When I was 12 or 13 years old, in the early 1950s, we had a family friend who had moved away from Macon and traveled around the world, becoming sophisticated enough to say anything, even very shocking things. He would come back in the summer to Georgia with his family and rent a house at St. Simons Island, where there were no blacks except servants, and servants were not allowed to swim in the ocean because the ocean was for us, the white people.

One summer my mother and my sister and I stayed a week with them at their rented house on the beach. Our friends had brought a bearer from India, an Indian man who was very dark, clearly not white. One day we drove over to Jekyll Island, which was undeveloped then, and found an empty beach where the bearer could swim in the ocean and not get caught. We swam there too, and I was aware that we were doing something dangerous. If somebody saw us swimming in the same ocean with a black person, we would all be in serious trouble. They would hurt the bearer and arrest us.

But nobody saw us, and later our world traveler friend explained his solution to the race problem. Somebody should lock us all up in a bedroom together (two at a time, I guess) and in a generation or two, there would be only one race, a mix. That was an amazing, shocking thing for anybody to say and I loved it. Of course, I knew, it would never happen. I didn’t realize then that it was already well launched. I didn’t know until a few years later that most of the people we thought were black were the mix, all shades. I didn’t know until 50 years later that I was kin to some of them.
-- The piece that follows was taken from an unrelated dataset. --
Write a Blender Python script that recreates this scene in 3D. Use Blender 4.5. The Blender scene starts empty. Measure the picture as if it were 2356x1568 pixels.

For the rest of the ’50s and ’60s, I listened to people warning us against miscegenation, the terrible doom that would come if we integrated. I usually argued that nobody had anything like that in mind; all we in the movement wanted was equality, fair treatment, an equal chance at education, jobs, food, housing, the vote and the ocean.

We don’t have it all yet, but at least we do have miscegenation. In spite of the polls that predicted it, the election was still shocking and amazing. We elected a black President just because he was vastly, immeasurably superior to his opponent. And he’s not one race. He’s a mix. His mother was a lot smarter and bolder than I was, and Kansas was no doubt an easier place to grow up in than Georgia, but otherwise, she was just like me — same age, same confusion about whom to marry and where to live, same longing for different foreign places . . . Well, all right, probably not the same, but she was white like me, and he’s as much white as he is black. He knows us both.

Always, since I was born, we were two races. At the best of it, we tried to understand and help each other, be friends or at least work together, have some of the same goals, protect each other. But we have still always been black or white. Now somehow we got a President who’s both. It’s an amazing and shocking idea and by God, it happened. I wish my mother and father and sister had lived long enough to see it.


I grew up in the 1950s in South Carolina. My grandparents lived on an island and had black servants. It never occurred to me until this moment that I never once saw a black person in the ocean. I didn’t know that we white people had reserved even the ocean to ourselves.

Thank you, Margaret, for paying attention, remembering and reminding us of the depth and breadth of our oppression. How joyful now to recognize and acknowledge our common humanity, finally to give up trying to hold back the tide.

Posted by Sarah Robinson on 12 November 2008 @ 3pm

Great article. What really moves me is that, to this day, young people of all races still live in a type of racial bondage.

Some venture outside there race to find a mate but many more are too afraid. People were afraid to do so 50 years ago and they’re afraid for some of the same reasons today.

From now own, I intend to be free. Free to date, marry, and raise children with whoever I want.

I know that’s not exactly what you are getting at but that’s what I’ve learned from your story.